The terms of the PPP loans are to provide relief for the lesser of $10 million or 2.5 times your monthly average payroll costs. This is designed to cover payroll expenses and designated costs during this time. The caveat is that all loans will be forgiven, as long as you are a qualified applicant and you maintain all employees on payroll for the specified eight-week timeline. To briefly summarize eligibility, a small business qualifies for the PPP loan if they have fewer than 500 employees who reside within the United States. A small business may also qualify if they operate in a certain industry and qualify as a small business in relation to the SBA’s standards for that industry. Tax-exempt not-for-profit organizations and tax-exempt veteran organizations may also qualify for the loans. For more details on the loans and qualifications, refer to the Interim Final Rule posted by the SBA or relevant Baker Tilly resources regarding small businesses and PPP loans.

The SBA released guidelines (Docket Number SBA -2020-0021) clarifying further eligibility for businesses and industries. Under these guidelines, hedge funds and private equity firms are currently ineligible for the loan, as they are primarily engaged in investment or speculation services. Ineligibility stems from the existing ruling of section 7(a) loans under SBA regulations. See the SBA posting of section 7a for more detail.

Furthermore, the SBA affiliation rules may prohibit a portfolio company of a private equity fund from qualifying for the loan. The affiliation rule, which is specified in the Interim Final Rule, applies to private equity-owned businesses the same as it would apply to any business affiliated with outside control. The CARES Act, however, can waive the implications of the affiliation rule under specified circumstances. For example, if the applicant receives assistance or any type of funding from a Small Business Investment Company (SBIC), then the CARES Act will waive the affiliation rule. Funding includes loans, guarantees or other investment types. This waiver can be applied even if the borrower receives funding from other, non-SBIC organizations.

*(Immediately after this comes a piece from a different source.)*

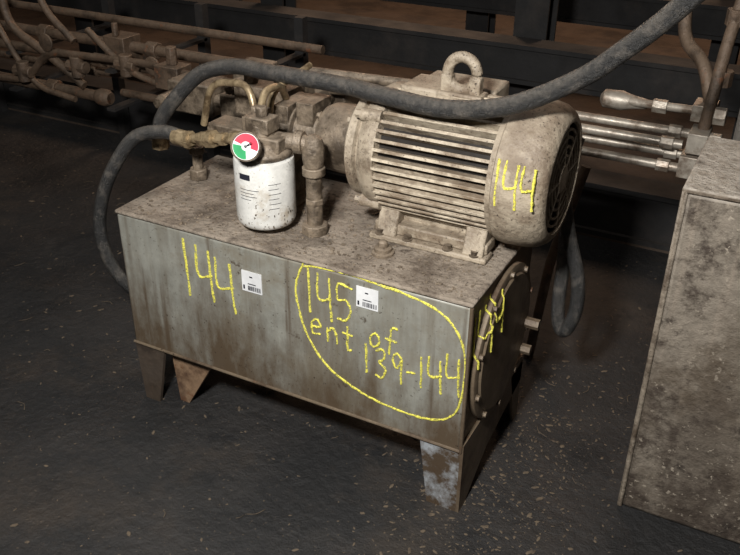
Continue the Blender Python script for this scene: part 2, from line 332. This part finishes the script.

The guidelines and limitations on who may qualify for the loan have come about in a response to the rapid consumption of the first wave of funding. In a matter of two weeks, the initial $349 billion funding had been exhausted. Public funds are being encouraged to return the portion of the PPP loan that they applied for in an effort to retain funding for businesses they were initially intended for. For full details on the application of the PPP, see the Interim Final Rule posted by the SBA.